PYROTECHNIC  INSANITARIUM


"The Nevsky Prospect always lies... but more than ever when the thick mass of night settles over it... and the devil himself lights the lamps in order to show everything in an unreal light."        
  - Nikolai Gogol, Nevsky Prospect (1835)

 "To be modern is to find ourselves in an environment that promises us adventure, power, joy, growth, transformations of ourselves and the world - and, at the same time, that threatens to destroy everything we have, everything we know, everything we are."
  - Marshall Berman, All That Is Sold Melts Into Air (1982)


 The Pyrotechnic Insanitarium is a place of frightful grandeur. Of haunting beauty, stagecraft,  and… nightmare.

The Nevsky Prospect was the first such place.  In the glare of the wonderful new streetlights, all of St. Petersburg came to stroll in the seductive dark. To see, and to be seen. 

Gogol’s story is a warning to us. He tells us of a sensitive young artist named Pishkarev, who one night goes to the Prospect, and sees a beautiful young girl. And what a beauty she is!  So elegant, so innocent. Clearly, she is the girl of his dreams.

But dreams die hard in the Nevsky.  Desperate to know where she lives,  Pishkarev follows the beautiful girl, street after street, enchanted.  Finally she arrives home. To his amazement, the girl turns around and beckons to him. Pishkarev follows her up the steps . . . .  to her brothel.

The truth is that she’s a whore.  Never the less, he asks her to marry him, to save her from her dreadful existence of pornography, mediocrity and shame. The girl laughs in his face. Pishkarev is devastated. A few days later in his lonely room, he slits his own throat. Pishkarev: a man destroyed by his dreams. The artist;  shattered not by success or failure, but the incredible gulf between his dreams and the phantasmagoria of the lights.

Coney Island was the second such place, and not the last. Its million electric lights could be seen some 12 miles out to sea. Part funhouse… part madhouse.  Today, modern man is still trying to survive in the maelstrom of those lights. The ghost of PT Barnum looks down on us with a sinister smile.
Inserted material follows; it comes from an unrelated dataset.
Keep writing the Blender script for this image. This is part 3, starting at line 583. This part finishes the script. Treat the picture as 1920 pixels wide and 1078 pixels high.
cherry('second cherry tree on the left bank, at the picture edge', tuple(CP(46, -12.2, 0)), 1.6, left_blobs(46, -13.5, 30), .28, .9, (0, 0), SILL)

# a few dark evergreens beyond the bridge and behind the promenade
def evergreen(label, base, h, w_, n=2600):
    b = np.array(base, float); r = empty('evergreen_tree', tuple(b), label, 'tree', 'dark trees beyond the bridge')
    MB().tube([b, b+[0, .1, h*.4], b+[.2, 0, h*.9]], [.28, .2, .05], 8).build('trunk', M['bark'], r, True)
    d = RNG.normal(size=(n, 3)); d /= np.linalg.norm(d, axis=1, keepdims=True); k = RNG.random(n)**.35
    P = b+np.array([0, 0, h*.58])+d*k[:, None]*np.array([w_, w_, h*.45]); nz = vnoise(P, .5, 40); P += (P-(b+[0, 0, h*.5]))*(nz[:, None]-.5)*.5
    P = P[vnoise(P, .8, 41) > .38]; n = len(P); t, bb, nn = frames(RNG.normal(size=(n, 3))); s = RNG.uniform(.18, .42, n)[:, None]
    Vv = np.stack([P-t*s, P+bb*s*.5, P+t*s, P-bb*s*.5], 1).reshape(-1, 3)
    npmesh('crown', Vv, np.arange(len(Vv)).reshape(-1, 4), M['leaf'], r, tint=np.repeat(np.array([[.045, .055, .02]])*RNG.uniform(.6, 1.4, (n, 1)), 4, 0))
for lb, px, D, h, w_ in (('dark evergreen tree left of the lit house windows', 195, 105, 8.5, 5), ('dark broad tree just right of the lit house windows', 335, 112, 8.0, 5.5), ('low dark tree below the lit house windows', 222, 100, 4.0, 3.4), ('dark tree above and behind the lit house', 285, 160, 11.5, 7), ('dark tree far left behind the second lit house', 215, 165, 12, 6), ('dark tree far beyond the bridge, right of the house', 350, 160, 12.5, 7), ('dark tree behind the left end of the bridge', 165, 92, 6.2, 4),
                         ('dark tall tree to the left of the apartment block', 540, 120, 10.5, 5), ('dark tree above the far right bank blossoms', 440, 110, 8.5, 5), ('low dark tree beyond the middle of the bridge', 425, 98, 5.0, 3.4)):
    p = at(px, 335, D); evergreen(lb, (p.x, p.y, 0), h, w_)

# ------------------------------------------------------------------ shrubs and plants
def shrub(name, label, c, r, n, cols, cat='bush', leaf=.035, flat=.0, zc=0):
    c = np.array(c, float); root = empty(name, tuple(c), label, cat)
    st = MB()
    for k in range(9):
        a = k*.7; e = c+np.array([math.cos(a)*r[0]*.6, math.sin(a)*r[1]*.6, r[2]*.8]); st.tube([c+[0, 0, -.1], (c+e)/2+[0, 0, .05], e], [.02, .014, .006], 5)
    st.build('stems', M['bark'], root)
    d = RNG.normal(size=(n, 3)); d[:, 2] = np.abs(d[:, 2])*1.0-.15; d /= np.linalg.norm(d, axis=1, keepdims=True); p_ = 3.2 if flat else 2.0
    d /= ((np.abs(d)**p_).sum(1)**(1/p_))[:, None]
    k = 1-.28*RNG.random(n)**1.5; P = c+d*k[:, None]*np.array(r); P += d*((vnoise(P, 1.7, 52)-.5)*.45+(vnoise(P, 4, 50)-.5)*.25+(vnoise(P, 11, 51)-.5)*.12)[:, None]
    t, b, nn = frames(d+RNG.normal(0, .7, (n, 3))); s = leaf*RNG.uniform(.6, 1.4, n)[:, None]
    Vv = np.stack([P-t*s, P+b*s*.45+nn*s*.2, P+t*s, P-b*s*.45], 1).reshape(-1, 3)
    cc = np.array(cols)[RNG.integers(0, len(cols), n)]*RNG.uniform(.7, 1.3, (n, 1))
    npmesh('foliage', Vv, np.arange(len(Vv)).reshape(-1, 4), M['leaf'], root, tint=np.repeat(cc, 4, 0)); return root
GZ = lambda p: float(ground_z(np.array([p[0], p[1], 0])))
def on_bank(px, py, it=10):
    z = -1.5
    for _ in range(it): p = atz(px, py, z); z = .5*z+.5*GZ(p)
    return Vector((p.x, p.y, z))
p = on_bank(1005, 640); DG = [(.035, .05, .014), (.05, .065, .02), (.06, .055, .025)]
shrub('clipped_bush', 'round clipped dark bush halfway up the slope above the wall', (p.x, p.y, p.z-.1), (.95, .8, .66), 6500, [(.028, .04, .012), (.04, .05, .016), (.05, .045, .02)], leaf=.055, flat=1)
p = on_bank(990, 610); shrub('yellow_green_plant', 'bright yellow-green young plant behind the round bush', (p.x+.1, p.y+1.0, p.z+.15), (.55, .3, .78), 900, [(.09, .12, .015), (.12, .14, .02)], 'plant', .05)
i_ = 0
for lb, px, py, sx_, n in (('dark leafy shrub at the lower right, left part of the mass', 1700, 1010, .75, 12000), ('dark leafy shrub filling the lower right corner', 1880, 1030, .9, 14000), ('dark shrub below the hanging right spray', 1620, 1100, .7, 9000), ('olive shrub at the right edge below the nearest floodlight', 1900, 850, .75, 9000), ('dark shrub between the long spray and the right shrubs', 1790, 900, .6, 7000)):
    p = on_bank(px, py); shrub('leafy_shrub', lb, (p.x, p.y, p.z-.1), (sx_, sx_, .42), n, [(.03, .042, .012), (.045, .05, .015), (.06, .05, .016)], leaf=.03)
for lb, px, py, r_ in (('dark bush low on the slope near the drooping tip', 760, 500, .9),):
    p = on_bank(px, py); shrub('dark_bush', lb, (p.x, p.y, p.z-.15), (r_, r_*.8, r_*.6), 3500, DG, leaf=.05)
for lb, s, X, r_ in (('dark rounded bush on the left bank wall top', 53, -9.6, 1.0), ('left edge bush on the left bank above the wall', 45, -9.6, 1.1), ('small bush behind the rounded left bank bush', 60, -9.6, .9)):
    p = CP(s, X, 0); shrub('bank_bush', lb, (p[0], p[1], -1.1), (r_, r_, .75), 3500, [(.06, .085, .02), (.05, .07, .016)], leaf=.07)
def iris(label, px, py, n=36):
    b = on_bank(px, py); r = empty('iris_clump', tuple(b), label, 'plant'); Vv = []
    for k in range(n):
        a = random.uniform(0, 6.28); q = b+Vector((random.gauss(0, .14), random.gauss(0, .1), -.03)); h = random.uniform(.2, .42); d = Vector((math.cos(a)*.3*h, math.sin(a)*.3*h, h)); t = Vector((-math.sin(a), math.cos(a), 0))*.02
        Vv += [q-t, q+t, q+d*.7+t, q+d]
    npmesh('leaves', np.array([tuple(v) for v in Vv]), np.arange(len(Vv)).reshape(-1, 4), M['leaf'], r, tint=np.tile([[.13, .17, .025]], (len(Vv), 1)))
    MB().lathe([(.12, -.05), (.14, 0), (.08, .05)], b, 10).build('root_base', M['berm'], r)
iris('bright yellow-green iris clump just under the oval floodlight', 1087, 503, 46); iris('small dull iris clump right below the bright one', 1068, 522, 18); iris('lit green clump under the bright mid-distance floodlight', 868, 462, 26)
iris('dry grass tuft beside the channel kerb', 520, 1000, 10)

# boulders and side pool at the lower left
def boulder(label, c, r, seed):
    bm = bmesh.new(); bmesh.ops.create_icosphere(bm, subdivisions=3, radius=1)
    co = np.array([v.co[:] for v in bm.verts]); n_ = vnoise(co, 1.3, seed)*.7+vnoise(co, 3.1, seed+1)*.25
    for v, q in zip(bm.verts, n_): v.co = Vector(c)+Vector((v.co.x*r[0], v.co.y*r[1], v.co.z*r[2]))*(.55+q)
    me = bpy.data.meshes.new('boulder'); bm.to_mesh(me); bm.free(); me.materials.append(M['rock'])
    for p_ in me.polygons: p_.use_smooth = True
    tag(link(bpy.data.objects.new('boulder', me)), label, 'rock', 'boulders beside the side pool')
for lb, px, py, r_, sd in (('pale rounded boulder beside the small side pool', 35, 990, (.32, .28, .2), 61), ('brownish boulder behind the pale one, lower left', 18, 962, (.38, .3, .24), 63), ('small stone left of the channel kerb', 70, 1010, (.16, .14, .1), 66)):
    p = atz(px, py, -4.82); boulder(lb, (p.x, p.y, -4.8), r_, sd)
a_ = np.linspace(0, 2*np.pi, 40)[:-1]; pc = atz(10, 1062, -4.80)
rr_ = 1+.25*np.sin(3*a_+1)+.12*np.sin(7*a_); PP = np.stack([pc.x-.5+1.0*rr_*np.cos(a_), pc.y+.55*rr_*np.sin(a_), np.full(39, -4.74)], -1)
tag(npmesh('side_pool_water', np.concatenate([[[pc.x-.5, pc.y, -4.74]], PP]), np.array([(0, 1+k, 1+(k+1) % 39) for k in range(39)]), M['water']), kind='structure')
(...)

For the making of illusions is the only proper business. As all magicians know, the trick only works when you’re looking in the wrong place….

And so, at twilight, as the sun goes down,  the lighting technician begins to stir, and Gogol’s devil lights up the lamps. We, the fascinated victims, trying to assert our personal dignity in the stage of lightning and frenzy.

The Pyrotechnic Insanitarium is the temple of illusion: terrible, beautiful and delightful. Light and fire, embryonic with possibilities both glorious, and ominous.

In the deceptive luminosity,  all its lies are beautiful.